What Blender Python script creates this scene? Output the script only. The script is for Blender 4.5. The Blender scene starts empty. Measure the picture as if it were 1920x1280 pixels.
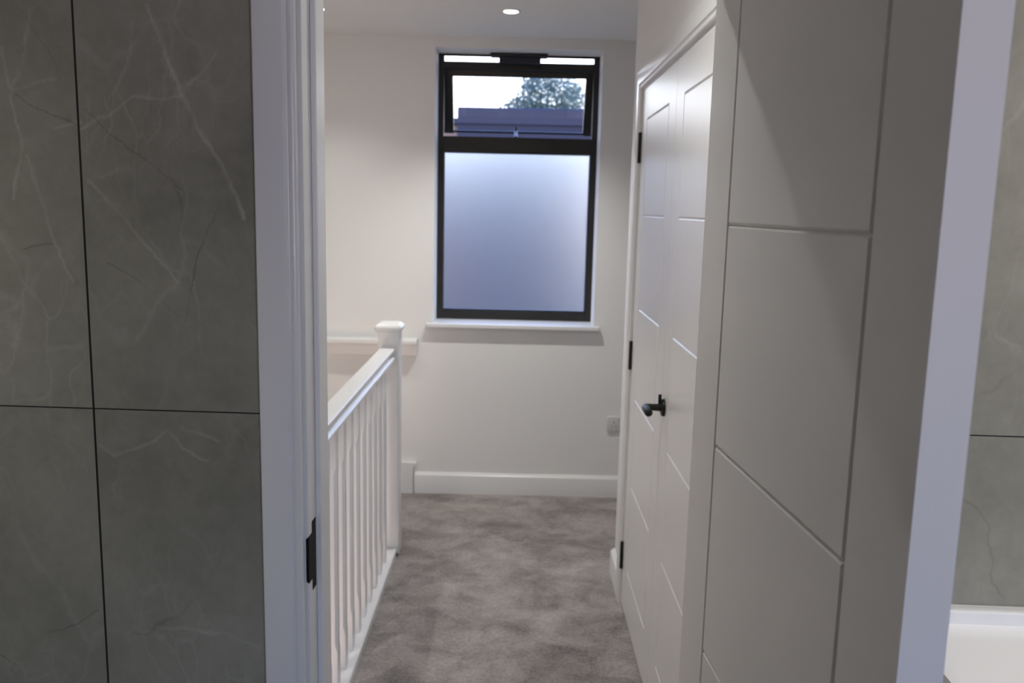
import bpy, bmesh, math, random
from mathutils import Vector, Matrix
random.seed(7)
S = bpy.context.scene
C = S.collection

# ------------------------------------------------------------------ camera
H = 1.558                      # eye height above the carpet
pitch, roll, yaw = .15415, .0226, -.00247
fw = Vector((math.sin(yaw)*math.cos(pitch), math.cos(yaw)*math.cos(pitch), -math.sin(pitch)))
r0 = Vector((math.cos(yaw), -math.sin(yaw), 0)); u0 = r0.cross(fw)
rt = r0*math.cos(roll)+u0*math.sin(roll); up = u0*math.cos(roll)-r0*math.sin(roll)
cd = bpy.data.cameras.new('camera'); cam = bpy.data.objects.new('camera', cd); C.objects.link(cam)
m = Matrix((rt, up, -fw)).transposed().to_4x4(); m.translation = Vector((0, 0, H)); cam.matrix_world = m
cd.sensor_width = 22.3; cd.sensor_fit = 'HORIZONTAL'; cd.lens = 22.3*1613.5/1920
cd.clip_start = .02; cd.clip_end = 500
cd.dof.use_dof = True; cd.dof.focus_distance = 1.42; cd.dof.aperture_fstop = 3.8
S.camera = cam

# ------------------------------------------------------------------ view, world
vs = S.view_settings
S.display_settings.display_device = 'sRGB'
vs.view_transform = 'Standard'; vs.look = 'None'; vs.exposure = 0; vs.gamma = 1; vs.use_curve_mapping = False
W = bpy.data.worlds.new('dusk_sky'); S.world = W; W.use_nodes = True
nt = W.node_tree; nt.nodes.clear()
out = nt.nodes.new('ShaderNodeOutputWorld'); bg = nt.nodes.new('ShaderNodeBackground')
tc = nt.nodes.new('ShaderNodeTexCoord'); sp = nt.nodes.new('ShaderNodeSeparateXYZ'); rp = nt.nodes.new('ShaderNodeValToRGB')
nt.links.new(tc.outputs['Generated'], sp.inputs[0]); nt.links.new(sp.outputs['Z'], rp.inputs[0])
nt.links.new(rp.outputs[0], bg.inputs[0]); nt.links.new(bg.outputs[0], out.inputs[0])
cr = rp.color_ramp
cr.elements[0].position = 0; cr.elements[0].color = (1.0, .78, .66, 1)
cr.elements[1].position = 1; cr.elements[1].color = (.09, .20, .74, 1)
for p_, c_ in ((.07, (1.0, .86, .78, 1)), (.12, (.95, .97, 1.0, 1)), (.35, (.40, .56, 1.0, 1))):
    e = cr.elements.new(p_); e.color = c_
bg.inputs[1].default_value = 5.2

# the lamps of the place: power of each kind
P_HALL, P_BATH, P_DAY = 42, 62, 13.5

# ------------------------------------------------------------------ materials
def mat(name, col, rough=.5, metal=0, spec=.5, coat=0):
    M = bpy.data.materials.new(name); M.use_nodes = True
    b = M.node_tree.nodes['Principled BSDF']
    b.inputs['Base Color'].default_value = (*col, 1); b.inputs['Roughness'].default_value = rough
    b.inputs['Metallic'].default_value = metal; b.inputs['Specular IOR Level'].default_value = spec
    b.inputs['Coat Weight'].default_value = coat
    return M
def N(M, t, **k):
    n = M.node_tree.nodes.new(t)
    for a, v in k.items(): setattr(n, a, v)
    return n
def L(M, a, b): M.node_tree.links.new(a, b)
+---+
Job: Repeat the lines of the listing above verbatim, beginning at its first line and ending at the line containing "C = S.collection", which is included. Omit pictures.

Problem solution:
What Blender Python script creates this scene? Output the script only. The script is for Blender 4.5. The Blender scene starts empty. Measure the picture as if it were 1920x1280 pixels.
import bpy, bmesh, math, random
from mathutils import Vector, Matrix
random.seed(7)
S = bpy.context.scene
C = S.collection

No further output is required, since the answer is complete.